[start of Data segment]

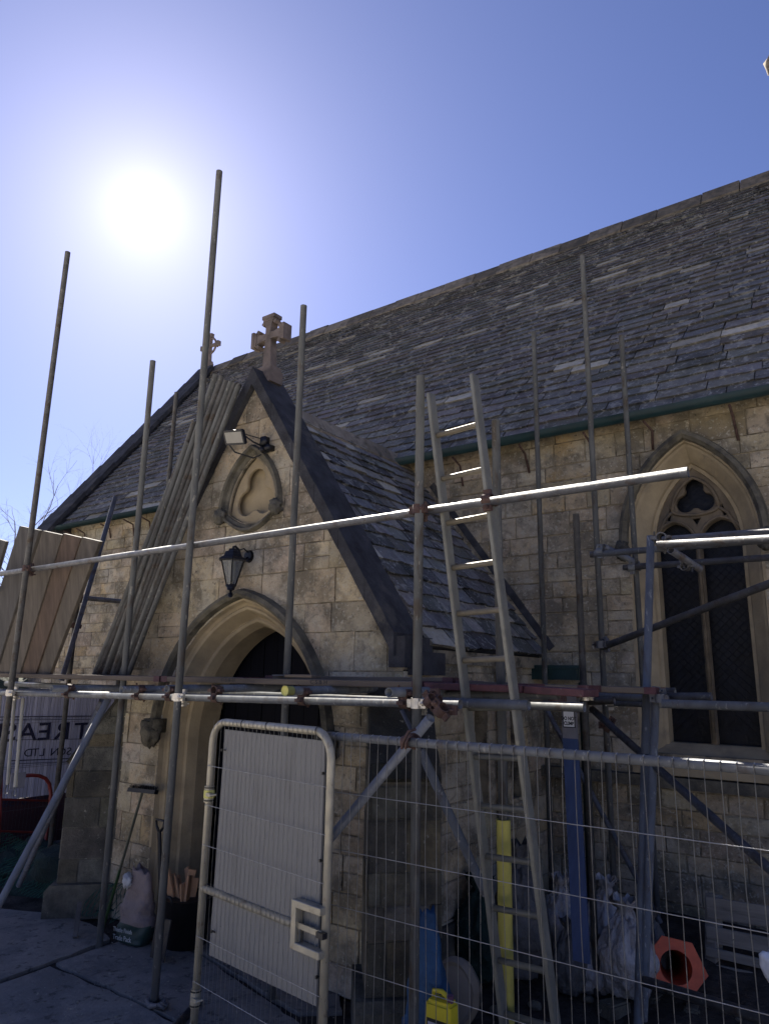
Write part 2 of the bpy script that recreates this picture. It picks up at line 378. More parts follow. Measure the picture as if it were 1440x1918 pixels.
def blob(bm, c, s, seed=0, amp=.25, freq=3, sub=3, squash=0, mi=0, rot=None):
    m0 = len(bm.verts); bmesh.ops.create_icosphere(bm, subdivisions=sub, radius=1); bm.verts.ensure_lookup_table()
    for v in bm.verts[m0:]:
        d = v.co.normalized(); k = 1+amp*noise.noise(d*freq+Vector((seed*3.1, seed*1.7, seed)))+amp*.5*noise.noise(d*freq*2.7+Vector((seed, 5, 9)))
        p = Vector((d.x*s[0]*k, d.y*s[1]*k, d.z*s[2]*k))
        if squash and p.z < -squash*s[2]: p.z = -squash*s[2]+(p.z+squash*s[2])*.08
        if rot is not None: p = rot @ p
        v.co = p+Vector(c)
    for f in bm.faces: 
        if f.verts[0].index < 0 or True: f.smooth = True

# ================================================================== THE GROUND
def sheet(name, pts, z, m, kind='structure', thick=0, sub=0, jag=0, seed=0):
    rr = random.Random(seed); P = []
    for i in range(len(pts)):
        a = Vector(pts[i]); b = Vector(pts[(i+1)%len(pts)]); n = max(1, int((b-a).length/.09)) if jag else 1
        for k in range(n):
            p = a.lerp(b, k/n); P.append((p.x+rr.uniform(-jag, jag), p.y+rr.uniform(-jag, jag)))
    bm = bmesh.new(); top = [bm.verts.new((x, y, z)) for x, y in P]; f = bm.faces.new(top)
    if f.normal.z < 0: f.normal_flip()
    f.normal_update()
    if thick:
        bot = [bm.verts.new((x, y, z-thick)) for x, y in P]
        for i in range(len(P)): bm.faces.new([top[i], top[(i+1)%len(P)], bot[(i+1)%len(P)], bot[i]])
    bmesh.ops.recalc_face_normals(bm, faces=bm.faces)
    if not thick and bm.faces[:][0].normal.z < 0: bmesh.ops.reverse_faces(bm, faces=bm.faces)
    return tag(finish(bm, name, m), None, kind=kind)
sheet('ground', [(-400, -400), (400, -400), (400, 400), (-400, 400)], -.03, 'ground')
def g2(px, py): p = atZ(px, py, 0); return (p.x, p.y)
# dark trodden earth beside the porch, rising in a low bank against the nave wall
bm = bmesh.new(); nx, ny = 90, 60; grid = []
for i in range(nx+1):
    row = []
    for j in range(ny+1):
        x = -13+16*i/nx; y = 2.3+4.5*j/ny
        z = -.012+.012*noise.noise(Vector((x*2, y*2, 0)))
        if x > -3.0 and y > 4.3: z += .30*min(1, max(0, (y-5.0)/1.2))+.03*noise.noise(Vector((x*5, y*5, 3)))
        row.append(bm.verts.new((x, y, z)))
    grid.append(row)
for i in range(nx):
    for j in range(ny):
        f = bm.faces.new([grid[i][j], grid[i+1][j], grid[i+1][j+1], grid[i][j+1]]); f.smooth = True
tag(finish(bm, 'earth', 'earth'), None, kind='structure')
sheet('paving', [g2(*p) for p in [(-160, 1905), (0, 1839), (60, 1817), (130, 1792), (208, 1762), (190, 1742), (120, 1716), (-160, 1690)]], .014, 'paving', thick=.05, jag=.010, seed=1)
sheet('paving', [g2(*p) for p in [(-160, 1912), (0, 1846), (60, 1824), (95, 1812), (150, 1836), (220, 1866), (285, 1899), (330, 1922), (390, 2100), (-200, 2150)]], .010, 'paving', thick=.05, jag=.011, seed=2)
sheet('paving', [g2(*p) for p in [(106, 1807), (210, 1770), (245, 1757), (318, 1771), (378, 1795), (430, 1830), (700, 2020), (420, 2080), (338, 1918), (291, 1893), (225, 1860), (160, 1831)]], .012, 'paving', thick=.05, jag=.010, seed=3)
sheet('paving', [g2(*p) for p in [(322, 1766), (420, 1680), (620, 1760), (640, 1900), (560, 1900), (432, 1822), (380, 1788)]], .016, 'paving', thick=.05, jag=.008, seed=4)

# ================================================================== THE CHURCH
XC, XL, XR, YF, YN = -4.63, -6.25, -2.97, 4.30, 6.65
church = thing('church', 'old limestone church with stone slate roofs and a gabled porch behind the scaffolding', 'church', (-4.63, 6.65, 0))
KS = 1.505                              # gable slope of the porch
def gz(x, top=4.72): return top-KS*abs(x-XC)
DA, DR, DZ = .77, 1.0, 1.56            # doorway half width, arc radius, springing
WX, WA, WR, WZ = -1.515, .385, .86, 3.36
def arch_hole(xc, a, zs, z0, Rr, d, n=8): return arch_pts(xc, a, zs, z0, Rr, d, n)
niche_in = [(-4.60, 3.93)]
def niche(d, n=7):
    """pointed triangular niche, curved sill"""
    pts = []; cx, zb, zt, a = -4.605, 3.52, 4.02, .29
    L = []
    Rn = (( (zt-zb)**2+a*a)/(2*a)); th = math.acos((Rn-a)/(Rn+d))
    for i in range(n+1):
        t = th*i/n; L.append((cx-a+Rn-(Rn+d)*math.cos(t), zb+(Rn+d)*math.sin(t)))
    pts = L+[(2*cx-x, z) for x, z in L[-2::-1]]
    m = 7
    for i in range(1, m):
        t = i/m; x = cx+(a+d)*(1-2*t); pts.append((x, zb-(.11+d*.9)*math.sin(math.pi*t)))
    return pts
# front gable wall of the porch: core with openings, then coursed blocks
outl = [(XL, 0), (XR, 0), (XR, gz(XR)), (XC, 4.72), (XL, gz(XL))]
core = plate('porch_gable_wall', outl, [arch_hole(XC, DA, DZ, -.02, DR, .22), niche(.0)], YF, YF+.38, 'mortar', church)
bm = bmesh.new(); bm.from_mesh(core.data)
for v in bm.verts: v.co += ORG[church.name]
stonework(bm, outl, [arch_hole(XC, DA, DZ, -.05, DR, .20), niche(.03)], lambda x, z, d: Vector((x, YF-d, z)), courses(0, 4.8, 3, .17, .29), (.26, .56), .004, .011, 5, mi=1)
for v in bm.verts: v.co -= ORG[church.name]
core.data.materials.append(MAT['stone']); bm.to_mesh(core.data); bm.free()
# the doorway: moulded orders
bm = bmesh.new()
A = lambda d, z0=0: arch_pts(XC, DA, DZ, z0, DR, d, 14)
arch_loft(bm, [(A(.225), YF-.013), (A(.20), YF-.010), (A(.185), YF+.03), (A(.165), YF+.05), (A(.150), YF+.035), (A(.13), YF+.045), (A(.085), YF+.15), (A(.075), YF+.17), (A(.055), YF+.155), (A(.035), YF+.17), (A(0), YF+.26), (A(-.005), YF+.48)])
finish(bm, 'doorway_arch', 'stone_clean', church)
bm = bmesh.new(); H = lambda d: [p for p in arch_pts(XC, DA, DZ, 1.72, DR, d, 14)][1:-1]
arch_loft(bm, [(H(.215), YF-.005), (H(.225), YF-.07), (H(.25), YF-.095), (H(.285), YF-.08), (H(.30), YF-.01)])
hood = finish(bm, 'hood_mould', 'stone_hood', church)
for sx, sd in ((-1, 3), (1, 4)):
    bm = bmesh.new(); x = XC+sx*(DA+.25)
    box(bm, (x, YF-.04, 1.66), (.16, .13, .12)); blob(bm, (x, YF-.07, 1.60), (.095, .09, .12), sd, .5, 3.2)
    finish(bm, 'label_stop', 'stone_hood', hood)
# boarded door leaf inside the arch
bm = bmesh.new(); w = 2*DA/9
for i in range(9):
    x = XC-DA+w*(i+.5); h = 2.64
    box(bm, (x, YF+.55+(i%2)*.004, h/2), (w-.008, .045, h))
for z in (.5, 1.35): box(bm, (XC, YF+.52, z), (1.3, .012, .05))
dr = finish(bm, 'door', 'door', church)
bm = bmesh.new(); bmesh.ops.create_icosphere(bm, subdivisions=2, radius=.035)
for v in bm.verts: v.co += Vector((XC+.55, YF+.49, 1.02))
finish(bm, 'handle', 'black', dr, smooth=True)
# niche over the door: hood, recessed panel, trefoil plate
bm = bmesh.new(); c = lambda d: niche(d)+[niche(d)[0]]
arch_loft(bm, [(c(.0), YF+.14), (c(.0), YF+.02), (c(.02), YF-.012), (c(.05), YF-.02), (c(.06), YF-.055), (c(.085), YF-.06), (c(.10), YF-.005)])
nm = finish(bm, 'niche_moulding', 'stone_hood', church)
for x, z in ((-4.95, 3.50), (-4.255, 3.51)):
    bm = bmesh.new(); blob(bm, (x, YF-.06, z), (.052, .055, .072), int(-x*40), .5, 3); finish(bm, 'carved_head', 'stone_dark', nm)
def foil(cx, cz, r, q, n=9, rot=math.pi/2, k=3):
    pts = []
    for j in range(k):
        a0 = rot+2*math.pi*j/k; ccx = cx+q*math.cos(a0); ccz = cz+q*math.sin(a0)
        sp = math.acos(min(1, max(-1, -(q*math.sin(math.pi/k)**2 - 0)/max(r, 1e-6)*0+ -q/r*math.cos(math.pi/k)))) if False else None
        # the lobe runs to where it meets its neighbour
        half = math.pi-math.asin(min(1, q*math.sin(math.pi/k)/r))-math.pi/k if q*math.sin(math.pi/k) < r else math.pi/2
        half = math.pi-(math.pi-math.pi/k-math.asin(min(1, q*math.sin(math.pi/k)/r)))*1.0
        half = math.pi/k+math.asin(min(1, q*math.sin(math.pi/k)/r)) if False else math.pi-math.pi/k*0-math.acos(min(1, max(-1, (q*math.cos(math.pi/k)-math.sqrt(max(0, r*r-(q*math.sin(math.pi/k))**2)))*0+0))) if False else 1.9
        for i in range(n+1):
            t = a0-half+2*half*i/n; pts.append((ccx+r*math.cos(t), ccz+r*math.sin(t)))
    return pts
plate('niche_trefoil', niche(.01), [foil(-4.605, 3.675, .125, .128)], YF+.035, YF+.075, 'stone_clean', nm, .010)
bm = bmesh.new(); box(bm, (-4.605, YF+.13, 3.68), (.66, .02, .76)); finish(bm, 'niche_panel', 'stone_clean', nm)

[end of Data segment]

Your task is to output exactly the lines from the one with "bm = bmesh.new(); x = XC+sx*(DA+.25)" through the one with "(1.3, .012, .05))", counting both ends.

    bm = bmesh.new(); x = XC+sx*(DA+.25)
    box(bm, (x, YF-.04, 1.66), (.16, .13, .12)); blob(bm, (x, YF-.07, 1.60), (.095, .09, .12), sd, .5, 3.2)
    finish(bm, 'label_stop', 'stone_hood', hood)
# boarded door leaf inside the arch
bm = bmesh.new(); w = 2*DA/9
for i in range(9):
    x = XC-DA+w*(i+.5); h = 2.64
    box(bm, (x, YF+.55+(i%2)*.004, h/2), (w-.008, .045, h))
for z in (.5, 1.35): box(bm, (XC, YF+.52, z), (1.3, .012, .05))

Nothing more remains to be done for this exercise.